With the flourish of internet technology, information technology, logistic services and globalization of world trade, e-consumers tend to look beyond their borders. Global e-commerce sales reached 6.3 trillion yuan (about 914 billion U.S. dollars) in 2016 alone, based on the data from the Ministry of Commerce (Ministry of Commerce, 2017). Research reports from iResearch (2017), a professional consultancy company concentrating on online media and e-commerce, also predict that this total turnover will nearly double to 12 trillion yuan (about 1.74 trillion U.S. dollars) by 2020. By that time, 39% of the world’s entire e-commerce market will be controlled by traditional marketplaces, and 53% of cross-border sellers in the US will use online marketplaces. Such rapid development indicates the immense potential and opportunity of cross-border e-commerce (CBEC) for global economics to grow in the near future. Therefore, CBEC research plays an important role for economic development-globally. Given the importance of CBEC, understanding and dedicating special attention to the factors that influence buyers’ behavior is essential for any company who wishes to survive and thrive among the exponential trends of globalization.

Many studies have shown trust is priority in the setting of any e-commerce. However, in CBEC, trust becomes even more crucial due to the “distance” between buyers and sellers, where “distance” has been recognized as language barriers, legal systems barrier, time barrier, delivery services, as well as customs regulations (Kim, Dekker, & Heij, 2017). Although multi-dimensional trust has been investigated in the e-commerce setting, there is a lack of evidence in the effect of multi-dimensional trust in the CBEC context. CBEC is different from domestic e-commerce. These differences mainly reveal additional trade costs and risks from cross-border transport, import tariffs, differences in technical standards, poor institutional quality and weak contract enforcement (Gomez-Herrera, Martens, & Turlea, 2014).

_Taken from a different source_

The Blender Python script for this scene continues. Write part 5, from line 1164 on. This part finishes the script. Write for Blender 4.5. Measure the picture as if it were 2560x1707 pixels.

Given the complex nature of CBEC, its buyers are more likely to perceive risks. Multiple factor risks have been considered in the domestic e-commerce setting (e.g., Tandon, Kiran, & Sah, 2018; Marriott & Williams, 2018), albeit risks such as customer duties risk, confiscation risk, delivery risk have yet to be deeply investigated in CBEC. Therefore, understanding perceived risk in studying CBEC is necessary. Furthermore, most existing research focuses on C-buyers, while B-buyers are more important for CBEC platform. This is because B-buyers can contribute more margin for a firm (Kraemer, Gibbs, & Dedrick, 2005). In this research, B-buyers refer to customers who buy products or services for the company or workplace with which they belong. In fact, B2C transactions have developed rapidly in recent years due to the convenience of high discounts. Meanwhile, B2B transactions are growing four times faster than their B2C counterpart (Vakeel, Das, Udo, & Bagchi, 2017). However, and perhaps most importantly, it has been proven that B-buyers contribute more Gross Merchandise Volume (GMV) in CBEC platforms. Compared to B2C e-commerce, B2B e-commerce is a less researched area with significant difference about transaction volume, average transaction amount, logistics, customer segments, fulfilment issues, and advertisement objectives (Vakeel et al., 2017). Another convenient characteristic of B-buyers is that they are more likely to transact with their previous sellers, with the same items, in large volumes. Meanwhile, Kraemer et al. (2005) emphasized that for B2B e-commerce, highly global companies utilize the Internet more than their less global counterparts, whereas for B2C e-commerce the opposite is true. This is because global companies focus more on wholesale brokerage activity in different countries across various stages of an industry’s value chain, while less global companies focusing on the retail brokerage industry are less affected by globalization, and thus remain local.